**INPUT MATERIAL**
>>

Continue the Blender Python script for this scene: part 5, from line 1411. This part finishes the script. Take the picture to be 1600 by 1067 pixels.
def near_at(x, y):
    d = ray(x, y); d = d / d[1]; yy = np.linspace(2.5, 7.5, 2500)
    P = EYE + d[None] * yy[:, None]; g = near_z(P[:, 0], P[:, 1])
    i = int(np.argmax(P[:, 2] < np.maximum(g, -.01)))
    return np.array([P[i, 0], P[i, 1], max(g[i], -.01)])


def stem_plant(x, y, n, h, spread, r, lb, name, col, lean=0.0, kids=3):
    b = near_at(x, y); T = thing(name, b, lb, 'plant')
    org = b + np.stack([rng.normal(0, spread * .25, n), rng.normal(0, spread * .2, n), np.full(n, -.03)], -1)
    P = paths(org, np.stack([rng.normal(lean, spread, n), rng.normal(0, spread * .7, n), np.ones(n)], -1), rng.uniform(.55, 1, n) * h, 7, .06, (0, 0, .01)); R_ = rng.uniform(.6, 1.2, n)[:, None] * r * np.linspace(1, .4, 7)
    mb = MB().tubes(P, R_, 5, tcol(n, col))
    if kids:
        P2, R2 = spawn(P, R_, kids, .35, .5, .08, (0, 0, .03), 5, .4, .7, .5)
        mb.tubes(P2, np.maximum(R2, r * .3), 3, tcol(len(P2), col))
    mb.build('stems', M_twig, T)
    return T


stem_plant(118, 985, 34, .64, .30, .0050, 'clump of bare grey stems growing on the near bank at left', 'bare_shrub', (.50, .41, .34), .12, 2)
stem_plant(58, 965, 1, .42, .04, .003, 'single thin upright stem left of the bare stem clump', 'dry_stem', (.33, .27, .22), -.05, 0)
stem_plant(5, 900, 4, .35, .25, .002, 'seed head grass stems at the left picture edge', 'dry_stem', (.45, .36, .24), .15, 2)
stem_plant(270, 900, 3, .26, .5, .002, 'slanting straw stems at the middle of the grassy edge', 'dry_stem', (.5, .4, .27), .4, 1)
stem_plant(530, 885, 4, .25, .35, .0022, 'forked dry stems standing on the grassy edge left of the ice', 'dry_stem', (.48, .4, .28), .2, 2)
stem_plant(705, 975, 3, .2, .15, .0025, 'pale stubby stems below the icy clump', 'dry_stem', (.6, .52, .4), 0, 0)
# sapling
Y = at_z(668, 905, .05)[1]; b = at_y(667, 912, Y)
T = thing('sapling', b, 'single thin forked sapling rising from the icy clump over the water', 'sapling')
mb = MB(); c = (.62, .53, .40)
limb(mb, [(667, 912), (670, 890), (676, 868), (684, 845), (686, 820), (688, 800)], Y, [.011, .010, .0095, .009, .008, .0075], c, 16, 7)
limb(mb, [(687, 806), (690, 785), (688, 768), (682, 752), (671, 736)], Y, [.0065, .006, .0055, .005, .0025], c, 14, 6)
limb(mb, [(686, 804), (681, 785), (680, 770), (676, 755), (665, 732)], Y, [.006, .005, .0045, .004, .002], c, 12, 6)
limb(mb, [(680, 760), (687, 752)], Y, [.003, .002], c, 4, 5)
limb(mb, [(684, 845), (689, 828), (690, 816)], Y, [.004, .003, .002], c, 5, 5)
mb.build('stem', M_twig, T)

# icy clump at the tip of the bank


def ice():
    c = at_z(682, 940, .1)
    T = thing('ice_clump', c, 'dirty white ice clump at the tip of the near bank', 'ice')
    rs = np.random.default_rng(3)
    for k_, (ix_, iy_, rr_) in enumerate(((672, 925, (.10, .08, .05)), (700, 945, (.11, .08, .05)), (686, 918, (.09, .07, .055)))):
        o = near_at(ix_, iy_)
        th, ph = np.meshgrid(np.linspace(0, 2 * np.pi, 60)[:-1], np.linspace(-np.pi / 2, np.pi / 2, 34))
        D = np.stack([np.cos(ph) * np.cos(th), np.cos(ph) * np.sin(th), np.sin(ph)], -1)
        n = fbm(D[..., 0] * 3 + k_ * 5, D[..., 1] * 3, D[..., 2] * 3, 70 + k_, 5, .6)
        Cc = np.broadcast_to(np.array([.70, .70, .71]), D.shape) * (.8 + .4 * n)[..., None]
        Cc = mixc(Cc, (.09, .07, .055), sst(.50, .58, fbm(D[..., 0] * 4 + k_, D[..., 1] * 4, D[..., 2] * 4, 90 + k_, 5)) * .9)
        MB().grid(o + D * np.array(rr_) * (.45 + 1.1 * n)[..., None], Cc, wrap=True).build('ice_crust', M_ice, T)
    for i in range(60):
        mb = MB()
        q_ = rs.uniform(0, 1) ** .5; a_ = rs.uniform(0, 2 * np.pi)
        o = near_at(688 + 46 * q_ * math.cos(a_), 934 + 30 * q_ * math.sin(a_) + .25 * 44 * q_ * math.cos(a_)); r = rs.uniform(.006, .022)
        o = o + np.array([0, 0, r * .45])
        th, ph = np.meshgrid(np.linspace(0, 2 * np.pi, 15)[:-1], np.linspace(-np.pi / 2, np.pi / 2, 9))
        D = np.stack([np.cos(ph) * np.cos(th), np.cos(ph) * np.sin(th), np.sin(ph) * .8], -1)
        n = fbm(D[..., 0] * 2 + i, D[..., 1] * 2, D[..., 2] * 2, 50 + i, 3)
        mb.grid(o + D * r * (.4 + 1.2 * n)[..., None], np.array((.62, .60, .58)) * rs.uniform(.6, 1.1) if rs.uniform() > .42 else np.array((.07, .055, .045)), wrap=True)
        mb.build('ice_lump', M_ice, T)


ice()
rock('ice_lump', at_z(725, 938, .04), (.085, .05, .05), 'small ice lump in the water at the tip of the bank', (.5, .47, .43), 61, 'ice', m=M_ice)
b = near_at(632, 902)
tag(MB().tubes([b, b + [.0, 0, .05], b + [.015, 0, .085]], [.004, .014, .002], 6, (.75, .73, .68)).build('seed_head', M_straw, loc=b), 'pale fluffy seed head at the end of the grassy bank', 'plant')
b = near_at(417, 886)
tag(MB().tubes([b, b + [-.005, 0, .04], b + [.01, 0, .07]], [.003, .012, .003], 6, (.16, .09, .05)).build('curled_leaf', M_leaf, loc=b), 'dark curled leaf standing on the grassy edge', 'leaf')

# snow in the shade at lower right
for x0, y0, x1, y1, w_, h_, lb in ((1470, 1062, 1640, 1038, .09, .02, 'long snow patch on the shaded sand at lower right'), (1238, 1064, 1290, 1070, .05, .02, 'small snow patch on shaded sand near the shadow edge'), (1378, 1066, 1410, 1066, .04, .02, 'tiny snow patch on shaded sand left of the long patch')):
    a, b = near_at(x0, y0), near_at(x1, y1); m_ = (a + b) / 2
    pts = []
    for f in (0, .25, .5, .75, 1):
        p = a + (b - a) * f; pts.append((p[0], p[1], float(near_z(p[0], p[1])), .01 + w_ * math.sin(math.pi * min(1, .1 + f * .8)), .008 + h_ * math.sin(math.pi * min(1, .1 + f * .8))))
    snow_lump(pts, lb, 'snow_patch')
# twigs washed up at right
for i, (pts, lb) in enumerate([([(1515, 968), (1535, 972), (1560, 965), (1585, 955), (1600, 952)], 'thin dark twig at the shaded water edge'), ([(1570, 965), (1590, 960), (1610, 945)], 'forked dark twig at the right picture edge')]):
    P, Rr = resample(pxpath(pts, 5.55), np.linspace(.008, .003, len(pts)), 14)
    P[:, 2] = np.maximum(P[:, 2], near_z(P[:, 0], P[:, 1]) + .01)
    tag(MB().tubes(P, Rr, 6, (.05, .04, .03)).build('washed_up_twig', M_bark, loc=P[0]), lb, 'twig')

<<
>>

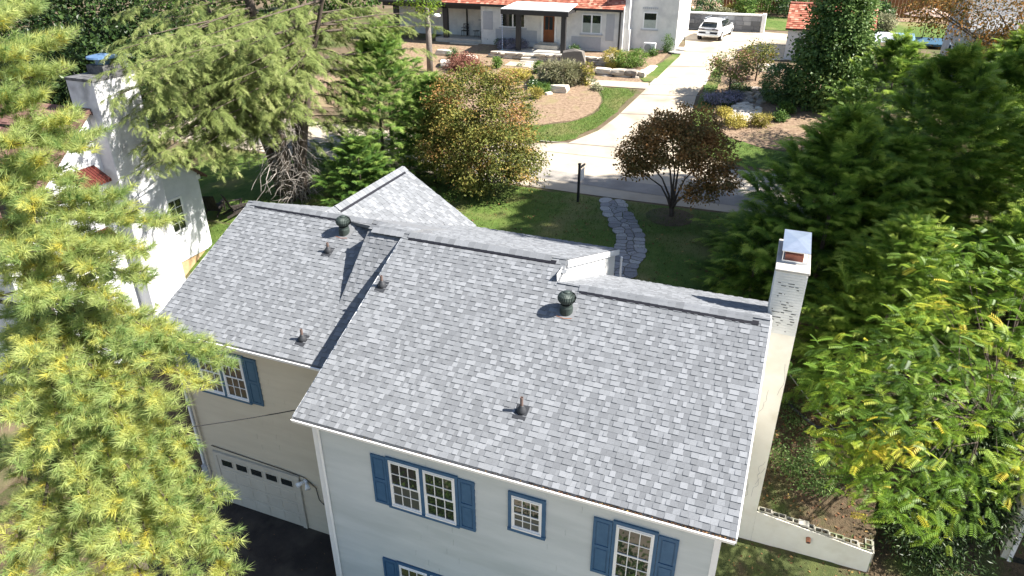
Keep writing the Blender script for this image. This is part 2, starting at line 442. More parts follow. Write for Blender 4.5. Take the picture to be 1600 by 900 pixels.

<<
>>

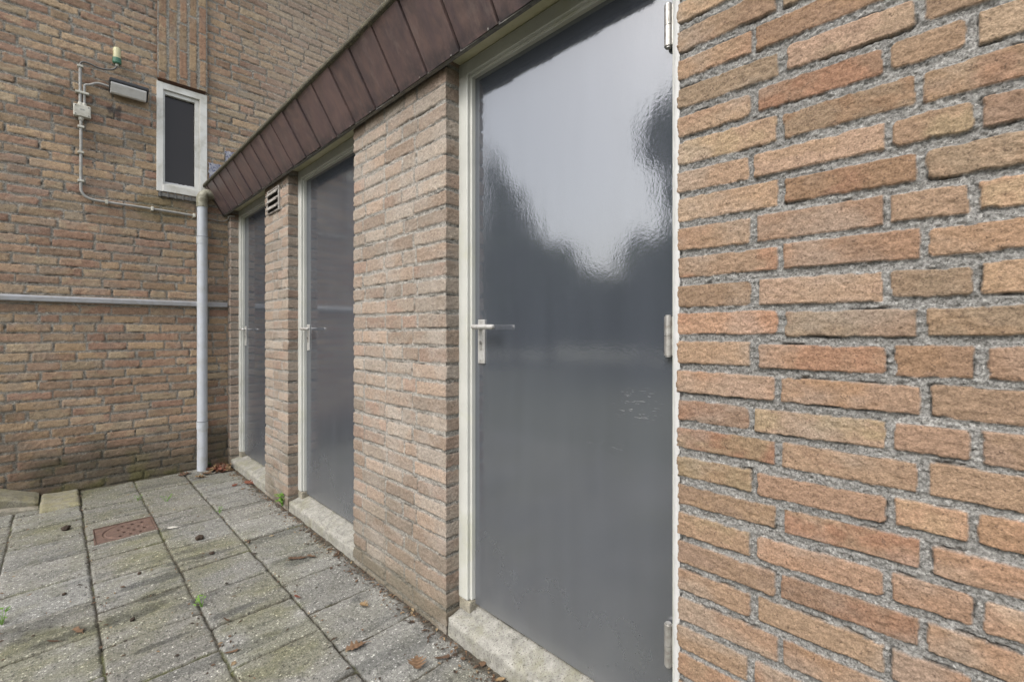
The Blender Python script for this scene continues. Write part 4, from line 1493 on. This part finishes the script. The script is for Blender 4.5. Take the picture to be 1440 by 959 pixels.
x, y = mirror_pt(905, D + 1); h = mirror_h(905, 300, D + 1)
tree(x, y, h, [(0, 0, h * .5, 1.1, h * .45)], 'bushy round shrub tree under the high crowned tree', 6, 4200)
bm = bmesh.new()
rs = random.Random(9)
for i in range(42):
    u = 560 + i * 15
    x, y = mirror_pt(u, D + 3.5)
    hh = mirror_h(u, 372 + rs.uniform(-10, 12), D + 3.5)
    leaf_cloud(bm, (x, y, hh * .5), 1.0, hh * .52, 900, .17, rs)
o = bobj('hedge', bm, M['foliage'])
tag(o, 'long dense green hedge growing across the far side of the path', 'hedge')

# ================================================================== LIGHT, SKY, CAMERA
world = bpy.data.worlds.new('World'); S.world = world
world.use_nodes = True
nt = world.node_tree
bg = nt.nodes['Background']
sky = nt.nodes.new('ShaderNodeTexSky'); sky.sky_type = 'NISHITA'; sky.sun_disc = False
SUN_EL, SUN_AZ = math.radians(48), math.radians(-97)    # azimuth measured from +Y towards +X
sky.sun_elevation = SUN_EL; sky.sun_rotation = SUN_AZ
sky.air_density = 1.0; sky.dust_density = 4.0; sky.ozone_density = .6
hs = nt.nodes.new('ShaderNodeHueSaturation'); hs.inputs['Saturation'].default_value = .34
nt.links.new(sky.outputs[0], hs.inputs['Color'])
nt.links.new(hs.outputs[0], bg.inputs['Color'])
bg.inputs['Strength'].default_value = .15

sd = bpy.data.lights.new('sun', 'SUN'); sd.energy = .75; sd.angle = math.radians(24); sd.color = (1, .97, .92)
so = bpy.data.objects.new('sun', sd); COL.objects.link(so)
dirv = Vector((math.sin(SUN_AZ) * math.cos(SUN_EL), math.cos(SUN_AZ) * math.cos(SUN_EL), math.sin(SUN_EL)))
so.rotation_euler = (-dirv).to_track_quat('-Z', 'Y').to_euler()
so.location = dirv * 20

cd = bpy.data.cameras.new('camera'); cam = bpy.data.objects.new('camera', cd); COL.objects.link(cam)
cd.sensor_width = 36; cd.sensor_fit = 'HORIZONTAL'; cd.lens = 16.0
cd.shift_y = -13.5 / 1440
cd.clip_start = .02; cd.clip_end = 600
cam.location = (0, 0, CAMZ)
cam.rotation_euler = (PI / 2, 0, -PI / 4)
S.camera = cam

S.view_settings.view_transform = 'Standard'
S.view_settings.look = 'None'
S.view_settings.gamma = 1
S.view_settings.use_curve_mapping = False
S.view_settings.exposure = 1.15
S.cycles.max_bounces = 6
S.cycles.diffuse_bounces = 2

<<

Only the lines from the one with "Continue the Blender" to the one with "return np.array([P[i, 0], P[i, 1], max(g[i], -.01)])" are wanted; extract them exactly, both ends included.

Continue the Blender Python script for this scene: part 5, from line 1411. This part finishes the script. Take the picture to be 1600 by 1067 pixels.
def near_at(x, y):
    d = ray(x, y); d = d / d[1]; yy = np.linspace(2.5, 7.5, 2500)
    P = EYE + d[None] * yy[:, None]; g = near_z(P[:, 0], P[:, 1])
    i = int(np.argmax(P[:, 2] < np.maximum(g, -.01)))
    return np.array([P[i, 0], P[i, 1], max(g[i], -.01)])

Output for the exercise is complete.